# Short exercise
Transcribe the lines from the start of the data below through the line with "tap('wall_tap', 0.1085, 'white", word for word and nothing more.

⟨

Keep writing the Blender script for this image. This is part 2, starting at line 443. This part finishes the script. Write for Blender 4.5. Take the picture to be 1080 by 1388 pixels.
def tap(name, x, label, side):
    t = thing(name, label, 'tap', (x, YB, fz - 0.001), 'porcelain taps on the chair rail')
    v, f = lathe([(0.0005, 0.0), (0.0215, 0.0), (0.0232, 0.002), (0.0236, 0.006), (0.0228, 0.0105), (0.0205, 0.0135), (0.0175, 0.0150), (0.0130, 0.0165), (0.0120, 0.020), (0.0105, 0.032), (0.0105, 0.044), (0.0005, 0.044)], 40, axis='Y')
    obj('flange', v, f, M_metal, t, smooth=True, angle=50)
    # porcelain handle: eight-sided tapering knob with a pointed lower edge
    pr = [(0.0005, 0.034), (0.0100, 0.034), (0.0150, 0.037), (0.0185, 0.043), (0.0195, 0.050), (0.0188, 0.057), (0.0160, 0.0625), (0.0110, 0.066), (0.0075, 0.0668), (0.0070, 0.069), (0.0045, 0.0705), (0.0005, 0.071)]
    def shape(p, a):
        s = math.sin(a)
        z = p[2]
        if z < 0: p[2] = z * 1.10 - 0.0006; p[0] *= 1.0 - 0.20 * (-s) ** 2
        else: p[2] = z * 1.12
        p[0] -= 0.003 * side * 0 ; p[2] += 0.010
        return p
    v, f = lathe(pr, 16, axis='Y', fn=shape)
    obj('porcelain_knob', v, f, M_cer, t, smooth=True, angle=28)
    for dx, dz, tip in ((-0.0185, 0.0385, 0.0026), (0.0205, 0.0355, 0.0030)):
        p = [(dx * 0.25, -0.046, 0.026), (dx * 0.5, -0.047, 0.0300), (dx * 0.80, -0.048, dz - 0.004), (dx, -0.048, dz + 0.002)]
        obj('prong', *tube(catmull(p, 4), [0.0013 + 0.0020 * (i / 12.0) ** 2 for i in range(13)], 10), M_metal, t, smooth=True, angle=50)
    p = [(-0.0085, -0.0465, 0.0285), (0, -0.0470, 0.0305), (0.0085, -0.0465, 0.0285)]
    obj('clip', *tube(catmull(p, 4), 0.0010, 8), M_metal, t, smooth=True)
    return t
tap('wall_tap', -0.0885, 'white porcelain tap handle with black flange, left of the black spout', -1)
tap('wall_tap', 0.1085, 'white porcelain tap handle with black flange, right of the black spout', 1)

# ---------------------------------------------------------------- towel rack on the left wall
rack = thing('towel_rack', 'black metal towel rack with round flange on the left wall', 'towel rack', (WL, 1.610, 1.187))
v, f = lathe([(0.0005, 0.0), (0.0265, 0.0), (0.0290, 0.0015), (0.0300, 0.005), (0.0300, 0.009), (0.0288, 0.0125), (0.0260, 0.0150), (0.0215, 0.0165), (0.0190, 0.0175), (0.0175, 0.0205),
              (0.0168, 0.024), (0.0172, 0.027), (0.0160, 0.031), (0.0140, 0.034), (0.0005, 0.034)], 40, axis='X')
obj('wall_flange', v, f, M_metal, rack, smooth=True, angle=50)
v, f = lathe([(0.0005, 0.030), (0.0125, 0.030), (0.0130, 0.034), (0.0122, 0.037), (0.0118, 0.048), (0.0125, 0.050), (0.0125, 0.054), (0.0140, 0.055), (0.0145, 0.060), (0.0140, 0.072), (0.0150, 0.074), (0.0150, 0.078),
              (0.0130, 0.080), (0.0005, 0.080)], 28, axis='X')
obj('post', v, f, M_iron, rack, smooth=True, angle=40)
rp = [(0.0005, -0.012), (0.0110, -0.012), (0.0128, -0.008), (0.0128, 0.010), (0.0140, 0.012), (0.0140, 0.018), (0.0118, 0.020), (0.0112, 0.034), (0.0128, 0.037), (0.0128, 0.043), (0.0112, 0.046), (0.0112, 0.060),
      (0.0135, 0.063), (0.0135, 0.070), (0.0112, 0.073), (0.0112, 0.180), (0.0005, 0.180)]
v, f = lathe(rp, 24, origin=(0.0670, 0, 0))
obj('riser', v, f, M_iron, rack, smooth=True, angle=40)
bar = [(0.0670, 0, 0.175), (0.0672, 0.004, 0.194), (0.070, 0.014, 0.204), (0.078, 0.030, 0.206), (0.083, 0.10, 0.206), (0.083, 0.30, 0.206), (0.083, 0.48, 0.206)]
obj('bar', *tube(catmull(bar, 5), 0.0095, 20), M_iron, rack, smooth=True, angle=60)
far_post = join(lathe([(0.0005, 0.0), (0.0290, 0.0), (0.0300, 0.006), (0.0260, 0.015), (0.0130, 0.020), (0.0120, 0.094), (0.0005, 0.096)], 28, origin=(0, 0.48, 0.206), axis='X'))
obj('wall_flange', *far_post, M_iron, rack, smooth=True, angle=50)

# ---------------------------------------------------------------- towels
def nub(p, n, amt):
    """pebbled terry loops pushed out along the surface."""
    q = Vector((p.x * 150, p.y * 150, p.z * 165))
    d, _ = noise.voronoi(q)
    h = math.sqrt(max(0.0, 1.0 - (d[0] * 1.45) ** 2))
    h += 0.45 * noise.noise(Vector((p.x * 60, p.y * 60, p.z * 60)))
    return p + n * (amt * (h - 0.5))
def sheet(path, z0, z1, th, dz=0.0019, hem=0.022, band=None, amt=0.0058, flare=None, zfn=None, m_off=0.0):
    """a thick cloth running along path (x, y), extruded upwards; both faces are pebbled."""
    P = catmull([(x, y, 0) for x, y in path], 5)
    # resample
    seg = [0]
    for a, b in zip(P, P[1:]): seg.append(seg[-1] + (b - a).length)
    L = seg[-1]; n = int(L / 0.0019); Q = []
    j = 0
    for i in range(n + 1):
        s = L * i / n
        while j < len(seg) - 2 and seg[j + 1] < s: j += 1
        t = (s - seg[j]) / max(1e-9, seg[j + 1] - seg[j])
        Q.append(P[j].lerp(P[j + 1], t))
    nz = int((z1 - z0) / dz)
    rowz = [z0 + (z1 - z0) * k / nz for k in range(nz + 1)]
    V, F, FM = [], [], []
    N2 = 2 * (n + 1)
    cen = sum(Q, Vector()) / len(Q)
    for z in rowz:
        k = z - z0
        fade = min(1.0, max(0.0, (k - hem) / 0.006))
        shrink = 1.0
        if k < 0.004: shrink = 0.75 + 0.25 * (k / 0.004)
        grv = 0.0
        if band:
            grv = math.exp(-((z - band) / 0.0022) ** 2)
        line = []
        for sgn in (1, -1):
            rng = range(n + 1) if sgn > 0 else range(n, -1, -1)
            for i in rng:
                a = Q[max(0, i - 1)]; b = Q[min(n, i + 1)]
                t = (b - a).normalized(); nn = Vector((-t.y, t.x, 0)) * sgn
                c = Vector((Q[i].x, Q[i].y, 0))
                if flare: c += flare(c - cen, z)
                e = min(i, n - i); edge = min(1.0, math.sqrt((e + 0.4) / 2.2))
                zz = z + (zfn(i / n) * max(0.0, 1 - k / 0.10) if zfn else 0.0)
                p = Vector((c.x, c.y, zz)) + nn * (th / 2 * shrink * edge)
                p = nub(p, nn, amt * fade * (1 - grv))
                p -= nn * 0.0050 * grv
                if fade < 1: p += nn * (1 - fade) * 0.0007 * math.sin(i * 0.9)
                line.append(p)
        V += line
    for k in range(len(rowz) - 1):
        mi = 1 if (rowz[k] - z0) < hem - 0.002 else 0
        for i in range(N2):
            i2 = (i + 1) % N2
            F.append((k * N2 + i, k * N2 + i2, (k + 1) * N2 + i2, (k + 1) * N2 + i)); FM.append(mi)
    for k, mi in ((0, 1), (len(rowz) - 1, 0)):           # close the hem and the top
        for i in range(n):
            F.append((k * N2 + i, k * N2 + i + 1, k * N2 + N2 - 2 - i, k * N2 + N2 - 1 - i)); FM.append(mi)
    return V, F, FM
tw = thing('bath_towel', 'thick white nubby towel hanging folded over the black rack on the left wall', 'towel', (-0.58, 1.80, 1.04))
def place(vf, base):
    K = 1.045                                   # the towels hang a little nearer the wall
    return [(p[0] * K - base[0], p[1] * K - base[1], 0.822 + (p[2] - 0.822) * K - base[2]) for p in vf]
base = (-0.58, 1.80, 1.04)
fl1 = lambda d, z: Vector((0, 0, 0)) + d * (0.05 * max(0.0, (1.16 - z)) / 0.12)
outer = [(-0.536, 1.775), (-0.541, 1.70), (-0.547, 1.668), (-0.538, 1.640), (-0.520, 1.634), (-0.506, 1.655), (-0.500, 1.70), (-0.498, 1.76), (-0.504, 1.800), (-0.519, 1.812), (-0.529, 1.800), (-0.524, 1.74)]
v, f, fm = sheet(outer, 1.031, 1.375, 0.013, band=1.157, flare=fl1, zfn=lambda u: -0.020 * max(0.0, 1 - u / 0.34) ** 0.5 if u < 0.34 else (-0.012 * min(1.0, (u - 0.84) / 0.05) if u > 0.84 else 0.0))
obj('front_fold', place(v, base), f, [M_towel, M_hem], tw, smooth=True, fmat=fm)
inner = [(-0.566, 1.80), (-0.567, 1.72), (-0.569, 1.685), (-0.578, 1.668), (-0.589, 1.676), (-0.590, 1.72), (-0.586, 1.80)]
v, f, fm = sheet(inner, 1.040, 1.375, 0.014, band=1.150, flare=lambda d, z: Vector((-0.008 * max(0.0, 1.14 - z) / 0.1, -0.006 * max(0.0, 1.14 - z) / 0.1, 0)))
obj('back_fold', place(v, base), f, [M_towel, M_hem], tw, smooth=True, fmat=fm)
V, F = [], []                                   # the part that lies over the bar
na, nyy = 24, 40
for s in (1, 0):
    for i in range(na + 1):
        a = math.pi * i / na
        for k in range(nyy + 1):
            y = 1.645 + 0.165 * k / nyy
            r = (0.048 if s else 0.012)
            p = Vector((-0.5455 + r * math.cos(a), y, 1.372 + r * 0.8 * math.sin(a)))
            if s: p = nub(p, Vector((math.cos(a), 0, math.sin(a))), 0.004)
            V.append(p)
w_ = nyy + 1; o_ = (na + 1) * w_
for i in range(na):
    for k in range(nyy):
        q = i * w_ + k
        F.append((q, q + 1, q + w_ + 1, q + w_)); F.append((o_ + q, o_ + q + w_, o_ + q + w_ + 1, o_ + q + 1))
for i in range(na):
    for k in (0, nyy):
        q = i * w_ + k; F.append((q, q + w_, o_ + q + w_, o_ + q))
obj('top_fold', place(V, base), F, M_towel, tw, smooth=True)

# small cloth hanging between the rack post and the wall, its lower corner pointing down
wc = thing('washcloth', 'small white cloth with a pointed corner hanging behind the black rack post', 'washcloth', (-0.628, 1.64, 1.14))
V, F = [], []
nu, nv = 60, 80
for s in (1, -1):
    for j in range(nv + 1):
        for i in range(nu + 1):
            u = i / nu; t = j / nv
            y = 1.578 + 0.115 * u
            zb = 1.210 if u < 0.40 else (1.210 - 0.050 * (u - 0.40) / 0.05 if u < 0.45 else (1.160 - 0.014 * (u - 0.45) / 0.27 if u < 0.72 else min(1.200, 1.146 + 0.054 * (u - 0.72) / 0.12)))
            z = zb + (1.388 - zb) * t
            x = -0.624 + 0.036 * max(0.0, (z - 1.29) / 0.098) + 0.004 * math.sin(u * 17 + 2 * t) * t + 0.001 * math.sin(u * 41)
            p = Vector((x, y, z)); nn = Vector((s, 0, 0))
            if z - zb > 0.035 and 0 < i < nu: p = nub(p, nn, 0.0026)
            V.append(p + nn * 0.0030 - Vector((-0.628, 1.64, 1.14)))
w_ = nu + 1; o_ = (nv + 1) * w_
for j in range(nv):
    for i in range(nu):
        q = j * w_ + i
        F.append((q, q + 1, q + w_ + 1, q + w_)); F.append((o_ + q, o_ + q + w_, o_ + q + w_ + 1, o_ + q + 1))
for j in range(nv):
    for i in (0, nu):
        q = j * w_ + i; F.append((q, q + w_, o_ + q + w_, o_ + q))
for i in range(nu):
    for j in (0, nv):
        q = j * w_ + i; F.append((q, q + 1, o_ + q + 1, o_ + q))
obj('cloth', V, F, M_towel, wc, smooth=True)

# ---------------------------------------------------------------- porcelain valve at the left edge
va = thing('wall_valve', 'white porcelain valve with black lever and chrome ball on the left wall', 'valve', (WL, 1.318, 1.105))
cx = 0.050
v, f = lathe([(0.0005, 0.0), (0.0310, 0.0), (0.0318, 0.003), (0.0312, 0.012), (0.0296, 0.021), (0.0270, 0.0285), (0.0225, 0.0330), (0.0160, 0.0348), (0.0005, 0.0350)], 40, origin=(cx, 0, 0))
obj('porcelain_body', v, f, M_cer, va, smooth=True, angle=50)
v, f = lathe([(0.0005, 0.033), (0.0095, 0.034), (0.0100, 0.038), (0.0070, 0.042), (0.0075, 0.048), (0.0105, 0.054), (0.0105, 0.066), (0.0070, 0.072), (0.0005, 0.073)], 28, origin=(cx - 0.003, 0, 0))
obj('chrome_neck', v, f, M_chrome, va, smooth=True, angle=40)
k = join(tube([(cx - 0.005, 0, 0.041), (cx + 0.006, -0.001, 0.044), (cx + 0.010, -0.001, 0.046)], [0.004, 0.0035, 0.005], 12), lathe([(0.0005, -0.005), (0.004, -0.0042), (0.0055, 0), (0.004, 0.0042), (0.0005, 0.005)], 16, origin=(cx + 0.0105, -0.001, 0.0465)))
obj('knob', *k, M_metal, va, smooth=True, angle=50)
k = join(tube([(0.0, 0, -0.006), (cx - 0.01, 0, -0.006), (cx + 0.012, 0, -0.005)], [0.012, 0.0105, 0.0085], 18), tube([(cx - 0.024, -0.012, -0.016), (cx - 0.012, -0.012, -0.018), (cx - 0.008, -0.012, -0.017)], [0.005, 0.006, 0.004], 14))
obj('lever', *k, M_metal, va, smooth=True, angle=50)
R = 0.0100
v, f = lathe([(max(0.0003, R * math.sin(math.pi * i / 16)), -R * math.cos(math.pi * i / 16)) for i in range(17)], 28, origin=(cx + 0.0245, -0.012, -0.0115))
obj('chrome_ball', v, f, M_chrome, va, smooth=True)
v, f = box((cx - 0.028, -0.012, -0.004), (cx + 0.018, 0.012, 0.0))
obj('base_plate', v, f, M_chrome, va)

⟩

# Expected answer
Keep writing the Blender script for this image. This is part 2, starting at line 443. This part finishes the script. Write for Blender 4.5. Take the picture to be 1080 by 1388 pixels.
def tap(name, x, label, side):
    t = thing(name, label, 'tap', (x, YB, fz - 0.001), 'porcelain taps on the chair rail')
    v, f = lathe([(0.0005, 0.0), (0.0215, 0.0), (0.0232, 0.002), (0.0236, 0.006), (0.0228, 0.0105), (0.0205, 0.0135), (0.0175, 0.0150), (0.0130, 0.0165), (0.0120, 0.020), (0.0105, 0.032), (0.0105, 0.044), (0.0005, 0.044)], 40, axis='Y')
    obj('flange', v, f, M_metal, t, smooth=True, angle=50)
    # porcelain handle: eight-sided tapering knob with a pointed lower edge
    pr = [(0.0005, 0.034), (0.0100, 0.034), (0.0150, 0.037), (0.0185, 0.043), (0.0195, 0.050), (0.0188, 0.057), (0.0160, 0.0625), (0.0110, 0.066), (0.0075, 0.0668), (0.0070, 0.069), (0.0045, 0.0705), (0.0005, 0.071)]
    def shape(p, a):
        s = math.sin(a)
        z = p[2]
        if z < 0: p[2] = z * 1.10 - 0.0006; p[0] *= 1.0 - 0.20 * (-s) ** 2
        else: p[2] = z * 1.12
        p[0] -= 0.003 * side * 0 ; p[2] += 0.010
        return p
    v, f = lathe(pr, 16, axis='Y', fn=shape)
    obj('porcelain_knob', v, f, M_cer, t, smooth=True, angle=28)
    for dx, dz, tip in ((-0.0185, 0.0385, 0.0026), (0.0205, 0.0355, 0.0030)):
        p = [(dx * 0.25, -0.046, 0.026), (dx * 0.5, -0.047, 0.0300), (dx * 0.80, -0.048, dz - 0.004), (dx, -0.048, dz + 0.002)]
        obj('prong', *tube(catmull(p, 4), [0.0013 + 0.0020 * (i / 12.0) ** 2 for i in range(13)], 10), M_metal, t, smooth=True, angle=50)
    p = [(-0.0085, -0.0465, 0.0285), (0, -0.0470, 0.0305), (0.0085, -0.0465, 0.0285)]
    obj('clip', *tube(catmull(p, 4), 0.0010, 8), M_metal, t, smooth=True)
    return t
tap('wall_tap', -0.0885, 'white porcelain tap handle with black flange, left of the black spout', -1)
tap('wall_tap', 0.1085, 'white porcelain tap handle with black flange, right of the black spout', 1)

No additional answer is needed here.